In the medieval liturgical calendar, the festival of Christmas Day stood alone by itself as a supreme holy day, and so the counting of the twelve days began from 26 December which is the 1st day of Christmas until the 6th January which is Twelfth Night, or the 12th day of Christmas. What has this got to do with anything?
Well, in Brittany and in Wales, the Twelve Days of Christmas, which mark the intercalary days of the year, are called ‘the Omen Days,’ and they have a special purpose. ‘Intercalary days’ are really the days left over from reckoning up the solar year and, in calendars throughout the world and at different times, they are special because they are considered to be ‘the days out of time.’ It is in this interval between the ordinary count of days that gods are born or conceived in many different mythologies, including the Irish one, where Oengus Og, Young Angus, is conceived, grown and born at Brúg na Boinne within this time, all in one day, by the magical workings of the Dagda.
Brúg na Boinne
Within these twelve days lies a wonderful secret that those dismissive of the Christian tradition might well miss, for each of the twelve days is assigned to a month of the coming year, with the first day of Christmas the 26th December as symbolic of January, the second day or 27th December representing February and so on, right through to 6th January which represents the December yet to come. It was the custom of many to go out on each day of the Christmas festival to observe the signs in nature and divine from them the state of the year to come. The omens experienced on each of the Omen Days indicate the nature of each month in the coming year.
The divining of oracles from nature has a long tradition in Celtic lore. The Scots Gaelic tradition of the frith or the augury from the signs of nature is well established. The listening to bird’s calling was a critical part of druidic lore, as was the movement and behaviour of other animals. Some of these auguries have come down to us, like the little white book of meanings in a tarot pack: some people used them, but others did not. The real skill is to read the signs in accordance with your understanding at the time, and as it relates to the question that provoked the augury in the first place. I’ve been teaching this skill for over 25 years and not yet found anyone who couldn’t do it, as long as they first asked a well-framed question.

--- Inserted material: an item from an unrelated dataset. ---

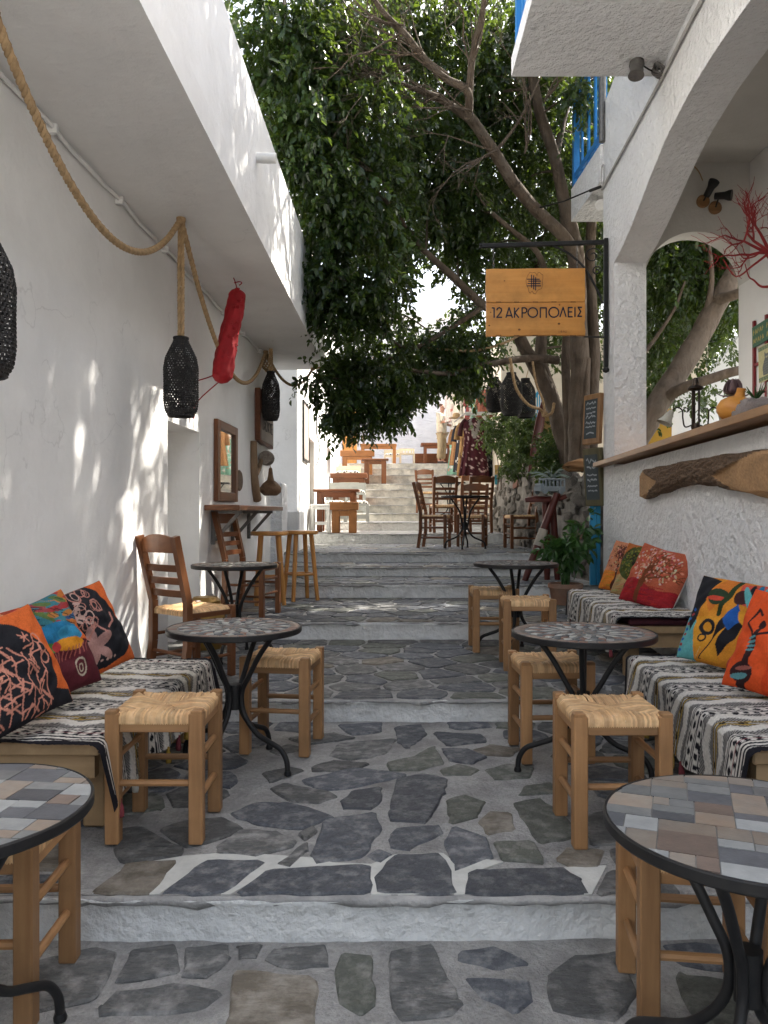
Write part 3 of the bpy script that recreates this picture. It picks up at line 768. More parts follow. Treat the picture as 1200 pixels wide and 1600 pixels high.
def make_chair():
    r = thing('taverna_chair', (0,0,0), 0, 'x', 'chair', 'brown ladder-back chairs')
    W, D, h = .40, .38, .45
    for s in (-1,1):
        m = MB(); m.bar((s*(W/2-.02),-D/2+.02,0),(s*(W/2-.02),-D/2+.02,h+.012),.042,.042); m.build('leg', W_CHAIR['z'], r, bevel=.004)
        m = MB()
        q = [(s*(W/2-.025),D/2+.02,0),(s*(W/2-.022),D/2-.015,.24),(s*(W/2-.022),D/2-.015,.50),(s*(W/2-.015),D/2+.085,.915)]
        for k in range(3): m.bar(q[k], q[k+1], .044, .042, up=(0,1,0))
        m.build('back_post', W_CHAIR['z'], r)
        m = MB(); m.box((s*(W/2-.02),0,h-.03), (.026,D-.07,.034)); m.build('seat_rail', W_CHAIR['y'], r, bevel=.003)
        for z in (.14,.28):
            m = MB(); m.tube([(s*(W/2-.02),-D/2+.03,z),(s*(W/2-.02),D/2-.0,z)], .011, 8); m.build('stretcher', W_CHAIR['y'], r, smooth=40)
    for y, zs in ((-D/2+.02,(.20,.33)),(D/2-.005,(.18,))):
        for z in zs:
            m = MB(); m.tube([(-W/2+.02,y,z),(W/2-.02,y,z)], .011, 8); m.build('stretcher', W_CHAIR['x'], r, smooth=40)
    m = MB(); m.box((0,-D/2+.02,h-.03),(W-.076,.026,.034)); m.build('seat_rail', W_CHAIR['x'], r, bevel=.003)
    def slat(z, ht, arch_, name):
        m = MB(); n = 10; y0 = D/2-.015+.1*max(0,(z-.5)/.415)
        for k in range(n):
            vs = []
            for kk in (k,k+1):
                t = kk/n*2-1; x = t*(W/2-.03); yy = y0+.018*(1-t*t)-.006
                top = z+ht/2+arch_*(1-t*t)-(.004 if arch_ else 0)
                vs += [(x,yy-.009,z-ht/2),(x,yy+.009,z-ht/2),(x,yy+.009,top),(x,yy-.009,top)]
            m.add(vs, [(0,4,5,1),(1,5,6,2),(2,6,7,3),(3,7,4,0)]+([(0,1,2,3)] if k == 0 else [])+([(7,6,5,4)] if k == n-1 else []))
        m.build(name, W_CHAIR['x'], r)
    slat(.855,.085,.034,'crest_rail')
    for z in (.555,.635,.715): slat(z,.042,0,'back_slat')
    m = MB(); rush_seat(m, W/2-.012, D/2-.008, h, n=32); m.build('woven_seat', M_RUSH, r, smooth=True)
    return r
chair0 = make_chair()
CHAIRS = [(-1.24,4.98,.128,(.62,.78),'brown ladder-back chair turned away at the small round table by the doorway'),
          (-1.17,6.82,.278,(.97,-.25),'brown ladder-back chair by the wall beyond the small round table, near the bar stools'),
          (.76,11.35,.668,(.95,-.25),'brown chair seen from its side, nearest the open steps on the landing'),
          (1.35,11.75,.668,(-.25,-.95),'brown chair facing down the steps behind the black bistro table'),
          (1.98,11.15,.668,(-.98,-.1),'brown chair against the rubble planter facing the black bistro table'),
          (1.02,13.35,.838,(-.1,.99),'brown chair with its back squarely to the alley on the second landing'),
          (1.62,13.3,.838,(-.15,.99),'brown chair with its back to the alley beside the planter on the second landing'),
          (.98,17.35,1.17,(.3,.95),'farthest brown chair nearest the man on the steps'),
          (1.80,16.6,1.0,(-.2,.98),'brown chair right below the hanging dresses')]
for i, (x,y,z,f,lab) in enumerate(CHAIRS):
    o = chair0 if i == 0 else copy_tree(chair0)
    o.location = (x,y,z+.008); o.rotation_euler = (0,0,math.atan2(f[0],-f[1])); o['label'] = lab
    if y > 10: o.scale = (1.05,1.05,1.05)

SLAB = [mat('tile_dark', (.11,.115,.125),(.075,.08,.088), scale=30, rough=.38, bump=.3, bscale=120, bdist=.002, rnd=.25),
        mat('tile_grey', (.20,.205,.20),(.14,.145,.145), scale=24, rough=.4, bump=.3, bscale=120, bdist=.002, rnd=.25),
        mat('tile_tan', (.27,.235,.195),(.20,.175,.15), scale=24, rough=.4, bump=.3, bscale=120, bdist=.002, rnd=.2, c=(.3,.2,.13), cscale=10, camt=.5),
        mat('tile_pale', (.34,.35,.345),(.26,.27,.268), scale=26, rough=.38, bump=.3, bscale=120, bdist=.002, rnd=.15),
        mat('tile_brown', (.21,.155,.125),(.15,.115,.095), scale=24, rough=.4, bump=.3, bscale=120, bdist=.002, rnd=.2)]
M_GROUT = mat('table_grout', (.26,.25,.235),(.2,.195,.185), scale=50, rough=.8)
M_MOSAIC = mat('mosaic_stone', (1,1,1), paint=True, scale=80, rough=.45, bump=.2, bscale=160, bdist=.002, spec=.4)
def table_base(r, H, rad, k=1.0, rod=.0125, ph=PI/4):
    prof = [(.215,H-.022),(.195,H-.05),(.135,H-.13),(.075,H-.235),(.043,.36),(.041,.29),(.07,.225),(.13,.165),(.20,.135),(.255,.11),(.285,.065),(.292,.012)]
    for q in range(4):
        a = ph+q*PI/2; ca, sa = math.cos(a), math.sin(a)
        m = MB(); m.tube(catmull([(p[0]*ca*k, p[0]*sa*k, p[1]) for p in prof], 4), rod, 10)
        lg = m.build('leg', M_IRON, r, smooth=60)
        m = MB(); m.lathe([(.017,0),(.018,.008),(.014,.02)], (.292*ca*k,.292*sa*k,0), 10); m.build('foot_cap', M_IRON, lg, smooth=50)
    m = MB(); m.tube([(0,0,.27),(0,0,.385)], .03, 12); m.build('collar', M_IRON, r, smooth=40)
    m = MB()
    for q in range(24): 
        pass
    ring = [(.20*math.cos(2*PI*q/28), .20*math.sin(2*PI*q/28), H-.024) for q in range(29)]
    m.tube(ring, .008, 6, cap=False); m.build('support_ring', M_IRON, r, smooth=60)
def rim(r, H, rad):
    m = MB(); seg = 72
    m.lathe([(rad-.012,H-.026),(rad,H-.026),(rad+.003,H-.022),(rad+.003,H-.002),(rad,H+.001),(rad-.004,H+.001),(rad-.004,H-.004)], seg=seg)
    m.f = m.f[:-2]; m.build('rim', M_IRON, r, smooth=35)
    m = MB(); m.lathe([(rad-.003,H-.02),(rad-.003,H-.0025)], seg=seg); m.build('table_bed', M_GROUT, r)
def tile_table(loc, rz, label, seed, rad=.30, H=.66):
    rr = random.Random(seed)
    r = thing('round_table', loc, rz, label, 'table', 'round tables with iron legs')
    table_base(r, H, rad); rim(r, H, rad)
    circ = [((rad-.0055)*math.cos(2*PI*k/64), (rad-.0055)*math.sin(2*PI*k/64)) for k in range(64)]
    ang = math.radians(-24)
    def cut(x0,y0,x1,y1,d):
        w, h = x1-x0, y1-y0
        if d > 0 and (max(w,h) > .13 or (max(w,h) > .085 and rr.random() < .65)):
            t = rr.uniform(.36,.64)
            if w > h*rr.uniform(.85,1.3): return cut(x0,y0,x0+w*t,y1,d-1)+cut(x0+w*t,y0,x1,y1,d-1)
            return cut(x0,y0,x1,y0+h*t,d-1)+cut(x0,y0+h*t,x1,y1,d-1)
        return [(x0,y0,x1,y1)]
    prev = -1
    for (x0,y0,x1,y1) in cut(-.32,-.32,.32,.32,7):
        gp = .0012; poly = circ
        for (px,py,nx,ny) in ((x0+gp,0,-1,0),(x1-gp,0,1,0),(0,y0+gp,0,-1),(0,y1-gp,0,1)): poly = clip_half(poly,px,py,nx,ny) if len(poly) > 2 else []
        if len(poly) < 3: continue
        xs = [p[0] for p in poly]; ys = [p[1] for p in poly]
        if max(xs)-min(xs) < .012 or max(ys)-min(ys) < .012: continue
        ca, sa = math.cos(ang), math.sin(ang)
        m = MB(); m.prism([(p[0]*ca-p[1]*sa, p[0]*sa+p[1]*ca) for p in poly], H-.006, H+rr.uniform(-.0002,.0012))
        k = rr.choices([0,1,2,3,4],[.27,.27,.2,.16,.1])[0]
        if k == prev: k = (k+1) % 4
        prev = k
        m.build('tile', SLAB[k], r)
    return r
def mosaic_table(loc, rz, label, seed, rad=.31, H=.655, dark=False):
    rr = random.Random(seed)
    r = thing('round_table', loc, rz, label, 'table', 'round tables with iron legs')
    table_base(r, H, rad, ph=PI/4+.25); rim(r, H, rad)
    P = dict(g=(.17,.18,.18), d=(.10,.107,.113), w=(.46,.45,.41), t=(.27,.20,.155), r=(.26,.15,.11), b=(.22,.19,.165))
    vs, fs, cs = [], [], []
    def piece(poly, col):
        q = rr.uniform(.8,1.2); o = len(vs); n = len(poly)
        cx = sum(p[0] for p in poly)/n; cy = sum(p[1] for p in poly)/n
        pl_ = [(cx+(p[0]-cx)*.93, cy+(p[1]-cy)*.93) for p in poly]
        while len(pl_) < 4: pl_.append(pl_[-1])
        for z in (H-.004, H+.0006):
            for p in pl_[:4]: vs.append((p[0],p[1],z)); cs.append(tuple(c*q for c in col))
        fs.append((o+4,o+5,o+6,o+7))
        for k in range(4): fs.append((o+k,o+(k+1)%4,o+4+(k+1)%4,o+4+k))
    pol = lambda rd, a: (rd*math.cos(a), rd*math.sin(a))
    n = 16
    for k in range(n):
        a = 2*PI*k/n; h = PI/n
        piece([pol(.0,a),pol(.05,a-h),pol(.062,a),pol(.05,a+h)], P['t'] if k % 2 else P['g'])
        piece([pol(.055,a-h),pol(.085,a-h*.1),pol(.118,a+h*.0),pol(.07,a)], P['g'])
        piece([pol(.06,a+h*.2),pol(.11,a+.0),pol(.12,a+h),pol(.075,a+h)], P['w'] if k % 2 else P['b'])
        piece([pol(.11,a),pol(.15,a-h*.75),pol(.195,a),pol(.15,a+h*.75)], P['w'])
        piece([pol(.125,a+h),pol(.16,a+h*.35),pol(.2,a+h),pol(.16,a+h*1.65)], P['d'])
        piece([pol(.165,a-h*.6),pol(.2,a-h),pol(.245,a-h*.55),pol(.2,a-.02)], P['r'])
        piece([pol(.165,a+h*.6),pol(.2,a+.02),pol(.245,a+h*.55),pol(.2,a+h)], P['g'])
        piece([pol(.2,a),pol(.228,a-h*.45),pol(.258,a),pol(.228,a+h*.45)], P['w'])
        piece([pol(.21,a+h),pol(.232,a+h*.6),pol(.256,a+h),pol(.232,a+h*1.4)], P['d'])
    for k in range(44):
        a0, a1 = 2*PI*k/44, 2*PI*(k+.94)/44
        piece([pol(.262,a0),pol(rad-.006,a0),pol(rad-.006,a1),pol(.262,a1)], rr.choice([P['t'],P['t'],P['r'],P['b']]))
    c = np.array(cs)*( .6 if dark else 1.0)
    o = np_mesh('mosaic_inlay', np.array(vs), np.array(fs), M_MOSAIC, r, color=c, smooth=False); o['kind'] = 'stuff'
    return r
tile_table((-.985,1.755,-.132), .3, 'slate-tiled round table cut off by the frame before the dark-cushion bench', 3)
tile_table((.79,1.665,-.132), .05, 'big round table topped with rectangular slate tiles at the bottom corner of the pavement', 8)
mosaic_table((-.70,3.60,.008), .1, 'round table with flower mosaic top below the dark printed cushions', 1)
mosaic_table((.895,3.45,.008), .25, 'round table with flower mosaic top beside the bold abstract cushion', 2, rad=.315)
mosaic_table((-1.10,5.65,.136), .4, 'small dark round table between two brown chairs at the doorway', 4, rad=.31, H=.68, dark=True)
mosaic_table((.995,5.80,.136), .2, 'small dark round table below the tree-print cushions', 5, rad=.315, H=.68, dark=True)
mosaic_table((1.16,11.0,.672), .3, 'black bistro table among brown chairs on the landing', 6, rad=.34, H=.76, dark=True)
mosaic_table((1.45,16.9,1.004), .3, 'black bistro table farther up among brown chairs under the dresses', 7, rad=.34, H=.85, dark=True)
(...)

Omen in the Sand, Bay of Scail, Orkney
In this case, you treat each day of Christmas as the opportunity for an augury for the month it represents in coming year. This might be experienced during a daily walk, or perceived in the nature of the day itself and how it falls out. Personally, I like to make a frame for each Omen Day, by asking to be shown an augury from nature and allowing the next thing I experience, see or hear to be the sign I am expecting. It helps to find the right place to do this on a walk, to close your eyes, to spin around on the spot and then be attentive.
Many of my students have been doing this for a while and last year I shared it with an online group of Lenormand Card readers, who are now using the Omen Days to divine for the year ahead, choosing one or more cards each day to discover the nature of the months of the year. There is no right way to do this, only by the unique interaction you have between the world that is seen and the world that is unseen, but just as real.
That the Twelve Days of Christmas have kept their assured place at the heart of Celtic divination is one of those wonderful instances of double-decker belief that are scattered throughout folk tradition worldwide. The Russians have a good word for this kind of thing, naming it dvoverie or ‘double-belonging,’ a word originally coined to cover those who had an earlier belief running alongside a later one. Wherever a newer tradition has come into a country, the older one doesn’t just die or go away, but becomes fused with the newer one, so that the traditional continuity can be enjoyed by us all.
Whatever your beliefs, the Omen Days continue to offer the opportunity to understand the year ahead so, forget the ‘year’s round up of news’ and the ‘look-back specials’ on the tv this Christmas and look ahead to a year full of promise!
I wish you and yours joy, health, love and peace!